A move by Princeton University to encourage more female students to join program.
By: David Campbell
A full generation after the start of the women’s movement, women continue to be underrepresented in the field of engineering.
According to Maria Klawe, Princeton University’s dean of engineering, fewer than 20 percent of students studying engineering at the undergraduate level nationwide are women, and recent years have seen a decline following a significant increase over the last two decades. Of professors teaching engineering, only about 8 percent are women, Dean Klawe said.
Princeton’s School of Engineering and Applied Science is seeking to buck the national trend through a unique partnership with Massachusetts-based Smith College, the nation’s first women’s college to have an engineering school.
Advancing their shared goal of increasing the number of women in engineering, the engineering schools at Princeton and Smith have created a spring-semester exchange, slated to start in the spring of 2006, to better prepare women to enter and succeed in graduate school and engineering careers.
The exchange, which is open to men, also seeks to expose students from both schools to different learning environments, Klawe said.
Students at the schools who are in their junior year and rank in the top 20 percent of their classes are eligible for the program.
"One of the major components of our newly created strategic vision is to increase the diversity of students and faculty in our engineering school," said Dean Klawe. "This is a wonderful partnership for both schools to explore approaches to what really makes engineering attractive to women and other underrepresented groups."

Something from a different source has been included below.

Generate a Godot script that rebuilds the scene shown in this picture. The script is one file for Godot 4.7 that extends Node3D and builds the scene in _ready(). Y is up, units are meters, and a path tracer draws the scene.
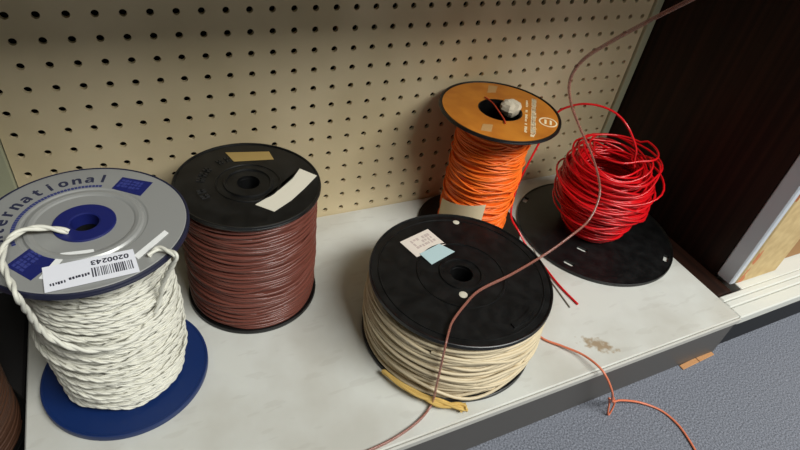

At Smith, which graduated its first class of engineers in 2004, the 135 female students in the school’s Picker Engineering Program study with a faculty that is more than 50 percent female.
Dean Klawe said Princeton is well ahead of the national average when it comes to women in engineering.
At Princeton, women make up about 30 percent of graduate and undergraduate engineering students. More than 15 percent of Princeton’s engineering faculty are women, which is about 50 percent greater than the national average.
"Students from both institutions will benefit greatly from the exchange experience, given the unique academic and social environments at each institution," said Joseph O’Rourke, interim director of Smith’s Picker Engineering Program.
"The interaction between the two schools will enable both to enhance their students’ educational experiences and encourage more women to see engineering and applied science as a viable route for making significant contributions to society," Mr. O’Rourke said.
Smith students attending Princeton will have an opportunity to work closely with faculty members and graduate students on cutting-edge research, with the goal of encouraging and preparing the students to go on to graduate school at Princeton and other top institutions.
At Smith, a liberal arts college that does not have a graduate program, Princeton students will benefit from an innovative and interdisciplinary curriculum that encompasses the study of social responsibility and sustainability.
Participants from Princeton will also get a chance to study in an academic environment where most of the students are female, Dean Klawe said.
Students in the engineering exchange will take a normal load of courses at their host institution and conduct an independent project. Special living arrangements will be made for Princeton men who participate in the exchange. Such accommodations are already in place for male students in other exchange programs at Smith.
Princeton and Smith have not yet fixed a formal number of openings for the program, but Dean Klawe estimated that from six to eight students could take part in the first exchange.